— START OF Dataset extract —

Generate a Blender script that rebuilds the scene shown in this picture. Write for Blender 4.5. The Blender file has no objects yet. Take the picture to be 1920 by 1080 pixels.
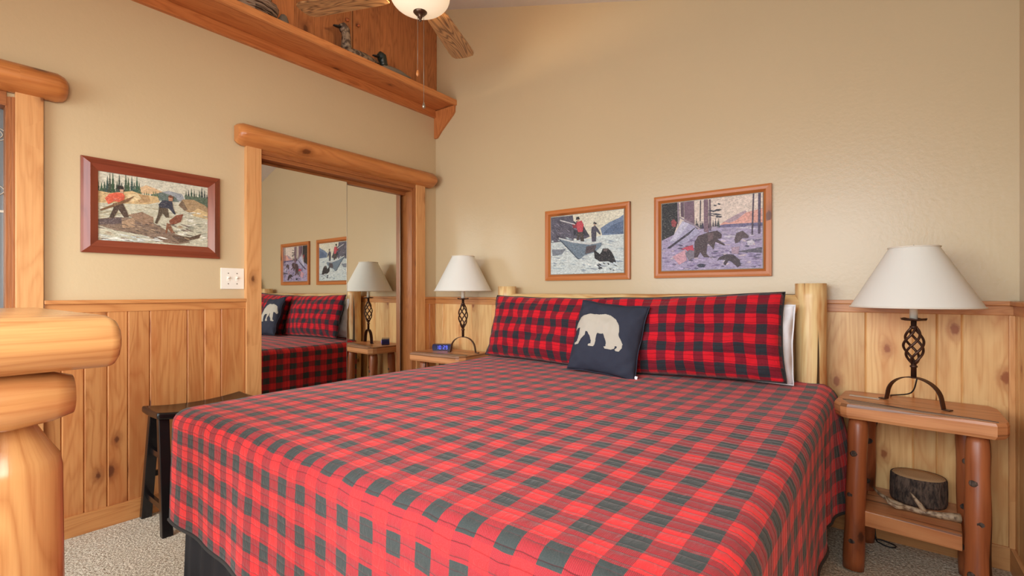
import bpy, bmesh, math, random
from mathutils import Vector, Matrix, noise as mnoise
PI = math.pi
sc = bpy.context.scene
COL = sc.collection
rnd = random.Random(7)

# ------------------------------------------------------------------ camera
cam_d = bpy.data.cameras.new('camera')
cam = bpy.data.objects.new('camera', cam_d); COL.objects.link(cam)
cam.location = (2.9472, -2.7593, 1.12)
cam.rotation_euler = (PI/2, 0, 0.6592)
cam_d.sensor_width = 36; cam_d.lens = 36*890.92/1920
cam_d.shift_y = 8.48/1920
cam_d.clip_start = 0.02
sc.camera = cam
# ------------------------------------------------------------------ world, light, exposure
sc.view_settings.view_transform = 'Standard'
sc.view_settings.look = 'None'
sc.view_settings.gamma = 1
sc.view_settings.use_curve_mapping = False
sc.view_settings.exposure = 0.19
w = bpy.data.worlds.new('world'); sc.world = w; w.use_nodes = True
w.node_tree.nodes['Background'].inputs[0].default_value = (0.85, 0.92, 1.0, 1)
w.node_tree.nodes['Background'].inputs[1].default_value = 1.0

def area(name, loc, rot, sx, sy, power, color):
    l = bpy.data.lights.new(name, 'AREA'); l.shape = 'RECTANGLE'; l.size = sx; l.size_y = sy
    l.energy = power; l.color = color; l.spread = math.radians(135)   # skylight comes in slanting down
    o = bpy.data.objects.new(name, l); COL.objects.link(o); o.location = loc; o.rotation_euler = rot
    return o
# daylight entering through the two windows in the wall behind the camera
area('daylight_near', (2.60, -3.72, 1.60), (math.radians(62), 0, 0), 1.25, 1.40, 33, (0.82, 0.93, 1.0))
area('daylight_far', (1.10, -3.72, 1.20), (math.radians(62), 0, 0), 1.4, 2.1, 50, (0.82, 0.93, 1.0))
area('side_fill', (3.37, -3.22, 1.50), (math.radians(80), 0, math.radians(90)), .70, 1.10, 27, (1.0, 0.94, 0.84))  # added fill that brightens the left wall, set in an unseen side opening
def point(name, loc, power, color, r=.06):
    l = bpy.data.lights.new(name, 'POINT'); l.energy = power; l.color = color; l.shadow_soft_size = r
    o = bpy.data.objects.new(name, l); COL.objects.link(o); o.location = loc
    return o
FAN = Vector((1.075, -1.115, 0))
point('fan_bulb', (FAN.x, FAN.y, 2.655), 26, (1.0, 0.76, 0.50), .05)

# ------------------------------------------------------------------ materials
def s2l(c):
    return tuple(((x/255)/12.92 if x/255 <= .04045 else ((x/255+.055)/1.055)**2.4) for x in c) + (1,)
class NT:
    def __init__(s, m): s.t = m.node_tree; s.n = s.t.nodes; s.bsdf = s.n['Principled BSDF']
    def add(s, typ, **kw):
        n = s.n.new(typ)
        for k, v in kw.items(): setattr(n, k, v)
        return n
    def put(s, sock, v):
        if hasattr(v, 'is_output') or isinstance(v, bpy.types.NodeSocket): s.t.links.new(v, sock)
        else: sock.default_value = v
    def math(s, op, a, b=0.0, c=0.0, clamp=False):
        n = s.add('ShaderNodeMath', operation=op, use_clamp=clamp)
        s.put(n.inputs[0], a); s.put(n.inputs[1], b); s.put(n.inputs[2], c)
        return n.outputs[0]
    def mix(s, f, a, b, typ='MIX'):
        n = s.add('ShaderNodeMix', data_type='RGBA', blend_type=typ)
        s.put(n.inputs[0], f); s.put(n.inputs[6], a); s.put(n.inputs[7], b)
        return n.outputs[2]
    def comb(s, x, y, z=0.0):
        n = s.add('ShaderNodeCombineXYZ')
        for i, v in enumerate((x, y, z)): s.put(n.inputs[i], v)
        return n.outputs[0]
    def noise(s, vec, scale, detail=2, rough=.5, dist=0.0):
        n = s.add('ShaderNodeTexNoise'); s.put(n.inputs['Vector'], vec)
        n.inputs['Scale'].default_value = scale; n.inputs['Detail'].default_value = detail
        n.inputs['Roughness'].default_value = rough; n.inputs['Distortion'].default_value = dist
        return n.outputs['Fac']
    def ramp(s, f, a, b):
        n = s.add('ShaderNodeMapRange', interpolation_type='SMOOTHSTEP'); s.put(n.inputs[0], f)
        n.inputs[1].default_value = a; n.inputs[2].default_value = b
        return n.outputs[0]
    def bump(s, h, strength, dist):
        n = s.add('ShaderNodeBump'); s.put(n.inputs['Height'], h)
        n.inputs['Strength'].default_value = strength; n.inputs['Distance'].default_value = dist
        s.t.links.new(n.outputs[0], s.bsdf.inputs['Normal'])
def mat(name, col=(200, 200, 200), rough=.5, metal=0.0, spec=.5):
    m = bpy.data.materials.new(name); m.use_nodes = True
    b = m.node_tree.nodes['Principled BSDF']
    b.inputs['Base Color'].default_value = s2l(col); b.inputs['Roughness'].default_value = rough
    b.inputs['Metallic'].default_value = metal; b.inputs['Specular IOR Level'].default_value = spec
    return m

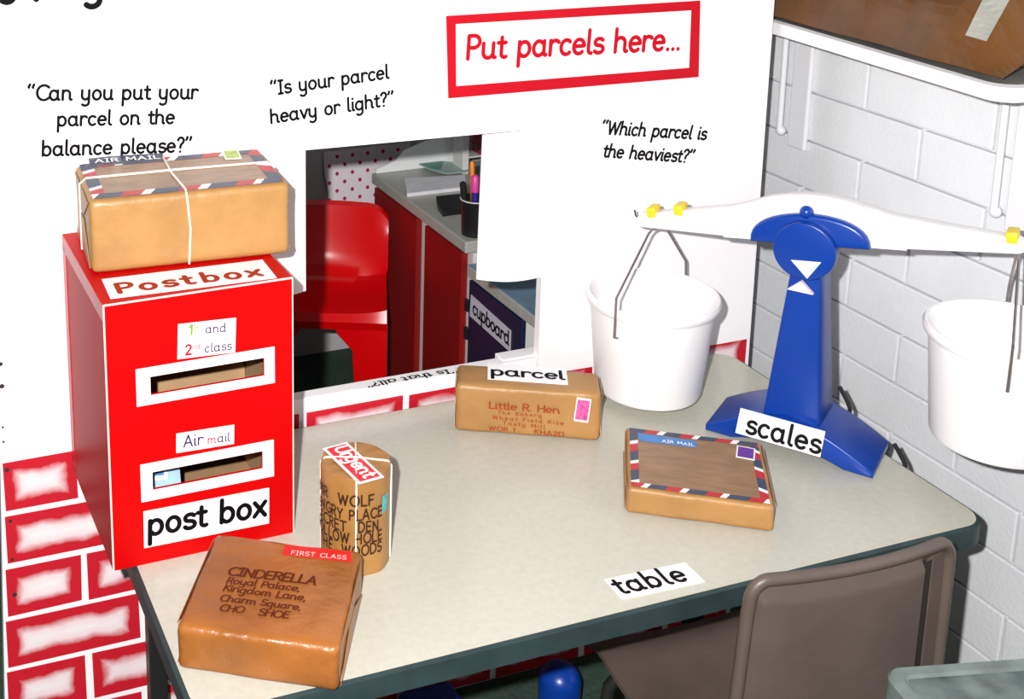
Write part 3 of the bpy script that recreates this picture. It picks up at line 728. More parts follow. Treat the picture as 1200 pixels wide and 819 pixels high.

— END OF Dataset extract —

### Given exercise:
Repeat the full listing above exactly, with no pictures in the copy.

### Task response:
Generate a Blender script that rebuilds the scene shown in this picture. Write for Blender 4.5. The Blender file has no objects yet. Take the picture to be 1920 by 1080 pixels.
import bpy, bmesh, math, random
from mathutils import Vector, Matrix, noise as mnoise
PI = math.pi
sc = bpy.context.scene
COL = sc.collection
rnd = random.Random(7)

# ------------------------------------------------------------------ camera
cam_d = bpy.data.cameras.new('camera')
cam = bpy.data.objects.new('camera', cam_d); COL.objects.link(cam)
cam.location = (2.9472, -2.7593, 1.12)
cam.rotation_euler = (PI/2, 0, 0.6592)
cam_d.sensor_width = 36; cam_d.lens = 36*890.92/1920
cam_d.shift_y = 8.48/1920
cam_d.clip_start = 0.02
sc.camera = cam
# ------------------------------------------------------------------ world, light, exposure
sc.view_settings.view_transform = 'Standard'
sc.view_settings.look = 'None'
sc.view_settings.gamma = 1
sc.view_settings.use_curve_mapping = False
sc.view_settings.exposure = 0.19
w = bpy.data.worlds.new('world'); sc.world = w; w.use_nodes = True
w.node_tree.nodes['Background'].inputs[0].default_value = (0.85, 0.92, 1.0, 1)
w.node_tree.nodes['Background'].inputs[1].default_value = 1.0

def area(name, loc, rot, sx, sy, power, color):
    l = bpy.data.lights.new(name, 'AREA'); l.shape = 'RECTANGLE'; l.size = sx; l.size_y = sy
    l.energy = power; l.color = color; l.spread = math.radians(135)   # skylight comes in slanting down
    o = bpy.data.objects.new(name, l); COL.objects.link(o); o.location = loc; o.rotation_euler = rot
    return o
# daylight entering through the two windows in the wall behind the camera
area('daylight_near', (2.60, -3.72, 1.60), (math.radians(62), 0, 0), 1.25, 1.40, 33, (0.82, 0.93, 1.0))
area('daylight_far', (1.10, -3.72, 1.20), (math.radians(62), 0, 0), 1.4, 2.1, 50, (0.82, 0.93, 1.0))
area('side_fill', (3.37, -3.22, 1.50), (math.radians(80), 0, math.radians(90)), .70, 1.10, 27, (1.0, 0.94, 0.84))  # added fill that brightens the left wall, set in an unseen side opening
def point(name, loc, power, color, r=.06):
    l = bpy.data.lights.new(name, 'POINT'); l.energy = power; l.color = color; l.shadow_soft_size = r
    o = bpy.data.objects.new(name, l); COL.objects.link(o); o.location = loc
    return o
FAN = Vector((1.075, -1.115, 0))
point('fan_bulb', (FAN.x, FAN.y, 2.655), 26, (1.0, 0.76, 0.50), .05)

# ------------------------------------------------------------------ materials
def s2l(c):
    return tuple(((x/255)/12.92 if x/255 <= .04045 else ((x/255+.055)/1.055)**2.4) for x in c) + (1,)
class NT:
    def __init__(s, m): s.t = m.node_tree; s.n = s.t.nodes; s.bsdf = s.n['Principled BSDF']
    def add(s, typ, **kw):
        n = s.n.new(typ)
        for k, v in kw.items(): setattr(n, k, v)
        return n
    def put(s, sock, v):
        if hasattr(v, 'is_output') or isinstance(v, bpy.types.NodeSocket): s.t.links.new(v, sock)
        else: sock.default_value = v
    def math(s, op, a, b=0.0, c=0.0, clamp=False):
        n = s.add('ShaderNodeMath', operation=op, use_clamp=clamp)
        s.put(n.inputs[0], a); s.put(n.inputs[1], b); s.put(n.inputs[2], c)
        return n.outputs[0]
    def mix(s, f, a, b, typ='MIX'):
        n = s.add('ShaderNodeMix', data_type='RGBA', blend_type=typ)
        s.put(n.inputs[0], f); s.put(n.inputs[6], a); s.put(n.inputs[7], b)
        return n.outputs[2]
    def comb(s, x, y, z=0.0):
        n = s.add('ShaderNodeCombineXYZ')
        for i, v in enumerate((x, y, z)): s.put(n.inputs[i], v)
        return n.outputs[0]
    def noise(s, vec, scale, detail=2, rough=.5, dist=0.0):
        n = s.add('ShaderNodeTexNoise'); s.put(n.inputs['Vector'], vec)
        n.inputs['Scale'].default_value = scale; n.inputs['Detail'].default_value = detail
        n.inputs['Roughness'].default_value = rough; n.inputs['Distortion'].default_value = dist
        return n.outputs['Fac']
    def ramp(s, f, a, b):
        n = s.add('ShaderNodeMapRange', interpolation_type='SMOOTHSTEP'); s.put(n.inputs[0], f)
        n.inputs[1].default_value = a; n.inputs[2].default_value = b
        return n.outputs[0]
    def bump(s, h, strength, dist):
        n = s.add('ShaderNodeBump'); s.put(n.inputs['Height'], h)
        n.inputs['Strength'].default_value = strength; n.inputs['Distance'].default_value = dist
        s.t.links.new(n.outputs[0], s.bsdf.inputs['Normal'])
def mat(name, col=(200, 200, 200), rough=.5, metal=0.0, spec=.5):
    m = bpy.data.materials.new(name); m.use_nodes = True
    b = m.node_tree.nodes['Principled BSDF']
    b.inputs['Base Color'].default_value = s2l(col); b.inputs['Roughness'].default_value = rough
    b.inputs['Metallic'].default_value = metal; b.inputs['Specular IOR Level'].default_value = spec
    return m

Write part 3 of the bpy script that recreates this picture. It picks up at line 728. More parts follow. Treat the picture as 1200 pixels wide and 819 pixels high.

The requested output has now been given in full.